Dopo un incendio avvenuto in una chiesa, prese vita il primo ed unico museo dedicato al Purgatorio, dove giacciono presunte prove dell’aldilà.
«Per correr miglior acque alza le vele/omai la navicella del mio ingegno/che lascia dietro a sé mar sì crudele;/ e canterò di quel secondo regno/dove l’umano spirito si purga/e di salire al ciel diventa degno», citò Dante Alighieri in quella che oggi conosciamo come la Divina Commedia, un’opera che ha fissato per sempre nell’immaginario comune la visione del Purgatorio. Una visione che ancora oggi sopravvive, complice chi non solo ci crede, ma sostiene di avere prove concrete dell’aldilà.

Ed è così che nasce il Museo delle anime del Purgatorio, che non è soltanto un luogo di racconto e teoria, ma un vero e proprio archivio di testimonianze. Tutto ebbe inizio il 2 luglio 1867, quando un incendio – uno di quelli che potevano fare centinaia di vittime – scoppiò durante la messa, sull’altare della cappella della Chiesa del Sacro Cuore di Gesù in Prati.
La pala rimase intatta, ma sulla parete annerita apparve – o almeno così giurano i presenti – un volto sofferente.
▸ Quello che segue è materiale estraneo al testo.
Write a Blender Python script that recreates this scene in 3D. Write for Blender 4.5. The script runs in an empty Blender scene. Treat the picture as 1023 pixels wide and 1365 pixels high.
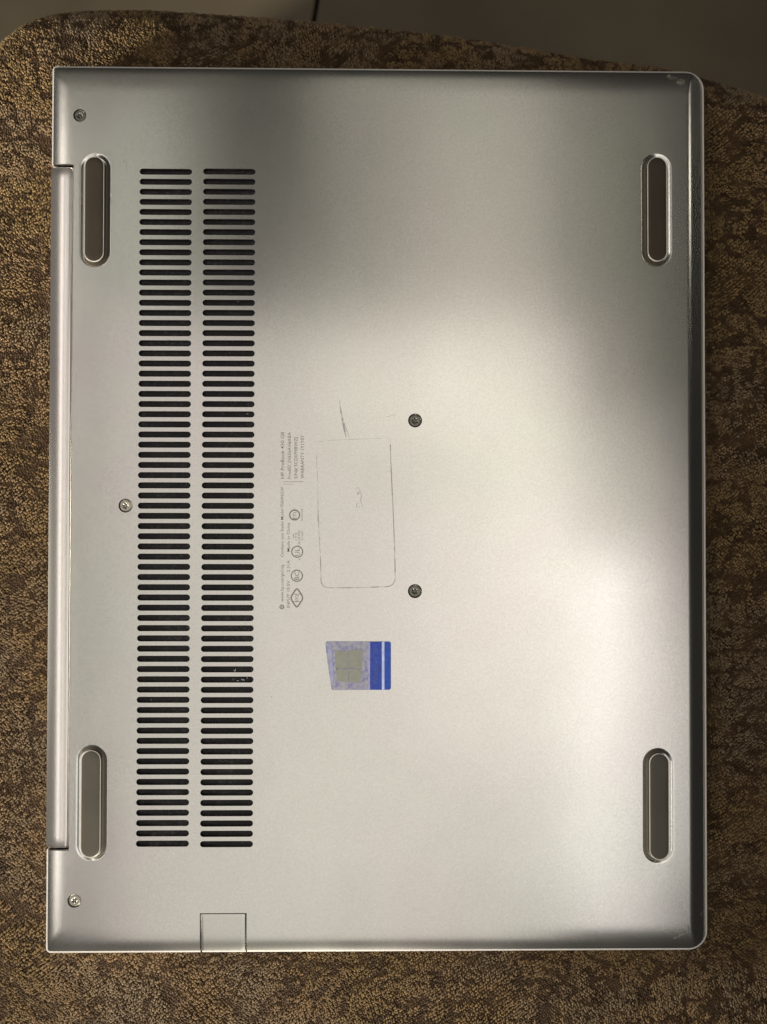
import bpy, bmesh, math, random
import numpy as np
from mathutils import Vector, Matrix, Euler
from mathutils.geometry import delaunay_2d_cdt
from mathutils import noise as mnoise

random.seed(7); np.random.seed(7)
S = bpy.context.scene
COL = S.collection
PI = math.pi

# ------------------------------------------------------------------ camera
F_PX, CX, CY = 1031.0, 511.5, 682.5
CAM_LOC = Vector((-0.00172964, -0.00550537, 0.27040608))
CAM_ROT = Euler((0.01353123, -0.01213105, 0.00163781), 'XYZ')
cam_d = bpy.data.cameras.new("camera")
cam = bpy.data.objects.new("camera", cam_d); COL.objects.link(cam)
cam.location = CAM_LOC; cam.rotation_euler = CAM_ROT
cam_d.sensor_fit = 'VERTICAL'; cam_d.sensor_height = 36; cam_d.sensor_width = 27
cam_d.lens = F_PX / 1365 * 36
cam_d.clip_start = 0.01; cam_d.clip_end = 50
cam_d.dof.use_dof = True; cam_d.dof.focus_distance = 0.268; cam_d.dof.aperture_fstop = 9.0
S.camera = cam
CM = CAM_ROT.to_matrix()

# ------------------------------------------------------------------ world and lamps
W = bpy.data.worlds.new("World"); S.world = W; W.use_nodes = True
W.node_tree.nodes["Background"].inputs[0].default_value = (1.0, 0.95, 0.82, 1)
W.node_tree.nodes["Background"].inputs[1].default_value = 0.01
S.view_settings.view_transform = 'Standard'; S.view_settings.look = 'None'
S.view_settings.exposure = -0.05; S.view_settings.gamma = 1.0

def area(name, loc, target, sx, sy, power, col=(1, 1, 1), spread=180):
    l = bpy.data.lights.new(name, 'AREA'); l.shape = 'RECTANGLE'; l.size = sx; l.size_y = sy
    l.energy = power; l.color = col; l.spread = math.radians(spread)
    o = bpy.data.objects.new(name, l); COL.objects.link(o)
    o.location = loc
    d = Vector(target) - Vector(loc)
    if abs(d.x) + abs(d.y) > 1e-6: o.rotation_euler = d.to_track_quat('-Z', 'Y').to_euler()
    return o

LAMPS = [  # overhead ones: unseen light patches, added and shaped for the cover's reflections
    # location, target (None: straight down), size x, size y, power, colour, spread
    ((-0.065, -0.320, 1.000), None, 0.78, 1.29, 2.43, (1.0, 0.955, 0.905), 180),
    ((0.39, -0.39, 0.995), None, 0.13, 0.65, 0.389, (1.0, 0.98, 0.96), 180),
    ((0.195, -0.26, 0.990), None, 0.78, 0.65, 0.215, (1.0, 0.97, 0.94), 180),
    ((0.52, -0.39, 0.985), None, 0.13, 0.39, 0.064, (1.0, 0.98, 0.96), 180),
    ((-0.49, 0.735, 1.005), None, 0.46, 0.82, 0.155, (1.0, 0.96, 0.82), 180),
    ((0.27, 0.18, 1.010), None, 0.40, 1.12, 0.350, (1.0, 0.95, 0.83), 180),
    ((0.095, 0.60, 1.015), None, 0.40, 0.95, 0.400, (1.0, 0.96, 0.85), 180),
    ((-0.39, 0.52, 1.010), None, 0.13, 0.39, 0.076, (0.97, 0.98, 0.92), 180),
    ((0.35, 0.02, 0.980), None, 0.26, 0.30, 0.100, (1.0, 0.96, 0.90), 180),
    ((-0.65, 0.0, 1.000), None, 0.13, 1.40, 1.65, (1.0, 0.94, 0.89), 180),
    ((-0.05, -0.72, 0.15), (-0.08, -0.1, 0), 0.14, 0.10, 0.50, (1.0, 0.93, 0.82), 40),  # this and the next two: low unseen lights added to brighten the cushion
    ((-0.62, -0.2, 0.12), (-0.15, 0.13, 0), 0.10, 0.10, 0.54, (1.0, 0.93, 0.82), 40),
    ((-0.60, 0.0, 0.12), (0.10, -0.2, 0), 0.10, 0.10, 0.28, (1.0, 0.93, 0.82), 40),
    ((1.0, 0.67, 1.00), (0.1, 0.1, 0), 0.20, 0.16, 0.010, (1.0, 0.95, 0.82), 30),  # unseen light added for the highlight on the upper front bevel
]
for loc, tgt, sx, sy, pw, c, sprd in LAMPS:
    area("added_overhead_light" if tgt is None else "added_side_light", loc, tgt or (loc[0], loc[1], 0), sx, sy, pw, c, sprd)

# ------------------------------------------------------------------ helpers
def at(px, py, z=0.0018):
    """photo pixel -> point on the horizontal plane z"""
    d = CM @ Vector(((px - CX) / F_PX, -(py - CY) / F_PX, -1))
    t = (z - CAM_LOC.z) / d.z
    return CAM_LOC + d * t

def mat(name, color, rough=0.5, metal=0.0, spec=0.5, nscale=None, namt=0.0, bscale=None, bamt=0.0, ramt=0.0, detail=4):
    m = bpy.data.materials.new(name); m.use_nodes = True
    nt = m.node_tree; b = nt.nodes["Principled BSDF"]
    b.inputs["Base Color"].default_value = (*color, 1); b.inputs["Roughness"].default_value = rough
    b.inputs["Metallic"].default_value = metal; b.inputs["Specular IOR Level"].default_value = spec
    tc = nt.nodes.new("ShaderNodeTexCoord")
    if nscale:
        n = nt.nodes.new("ShaderNodeTexNoise"); n.inputs["Scale"].default_value = nscale; n.inputs["Detail"].default_value = detail
        nt.links.new(tc.outputs["Object"], n.inputs["Vector"])
        r = nt.nodes.new("ShaderNodeMapRange"); r.inputs[1].default_value = 0.3; r.inputs[2].default_value = 0.7
        r.inputs[3].default_value = 1 - namt; r.inputs[4].default_value = 1 + namt
        nt.links.new(n.outputs["Fac"], r.inputs[0])
        mx = nt.nodes.new("ShaderNodeVectorMath"); mx.operation = 'SCALE'
        mx.inputs[0].default_value = color
        nt.links.new(r.outputs[0], mx.inputs["Scale"]); nt.links.new(mx.outputs[0], b.inputs["Base Color"])
        if ramt:
            rr = nt.nodes.new("ShaderNodeMapRange"); rr.inputs[1].default_value = 0.3; rr.inputs[2].default_value = 0.7
            rr.inputs[3].default_value = rough - ramt; rr.inputs[4].default_value = rough + ramt
            nt.links.new(n.outputs["Fac"], rr.inputs[0]); nt.links.new(rr.outputs[0], b.inputs["Roughness"])
    if bscale:
        n2 = nt.nodes.new("ShaderNodeTexNoise"); n2.inputs["Scale"].default_value = bscale; n2.inputs["Detail"].default_value = 3
        nt.links.new(tc.outputs["Object"], n2.inputs["Vector"])
        bp = nt.nodes.new("ShaderNodeBump"); bp.inputs["Strength"].default_value = bamt; bp.inputs["Distance"].default_value = 0.0002
        nt.links.new(n2.outputs["Fac"], bp.inputs["Height"]); nt.links.new(bp.outputs[0], b.inputs["Normal"])
    return m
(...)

Un volto che, secondo i testimoni, era lo stesso che avevano visto durante le fiamme. Fu questo episodio a spingere padre Victor Jouët a raccogliere ogni testimonianza simile, fino a dare vita al piccolo museo che oggi conosciamo.
Il Museo delle anime del Purgatorio: le reliquie presenti
La reliquia che colpisce di più è senza dubbio la camicia da notte di Giuseppe Leleux di Wodecq, con l’impronta nitida di una mano sulla manica. La storia racconta che fu sua madre, già morta da anni, a lasciarla. Si sarebbe presentata al figlio per rimproverarlo della vita sregolata e spingerlo a pregare di più. Poco più in là c’è anche il libro di preghiere della stessa donna, con una pagina segnata da un’impronta digitale scura: come se avesse voluto ribadire il concetto, ma per iscritto.

Da un convento tedesco arriva invece una cuffia di lino, bruciata proprio in corrispondenza della forma di una mano. Secondo chi la portò qui, apparteneva a una suora che aveva ricevuto la visita di un’anima del Purgatorio in cerca di suffragi. E poi c’è un pezzo di tonaca dal Belgio, con un’impronta annerita che, a detta della leggenda, fu lasciata da un confratello già morto, tornato per farsi ricordare nelle preghiere.
Non mancano neppure pagine di libri annerite solo in punti precisi, come se qualcuno le avesse toccate con dita incandescenti. Non bruciate a caso, ma segnate di proposito. E ogni volta la storia è la stessa: un’apparizione improvvisa, un messaggio lasciato in fretta, e poi di nuovo il silenzio.
Oggi, il Museo delle Anime del Purgatorio si trova all’interno della Chiesa del Sacro Cuore di Gesù in Prati, sul Lungotevere. È piccolo, nascosto quasi, ma ha quell’atmosfera che ti fa sentire come se stessi davvero sfogliando un archivio dell’invisibile. Che ci si creda o no, è difficile uscire senza aver pensato almeno per un attimo che, forse, certi legami non finiscono mai davvero.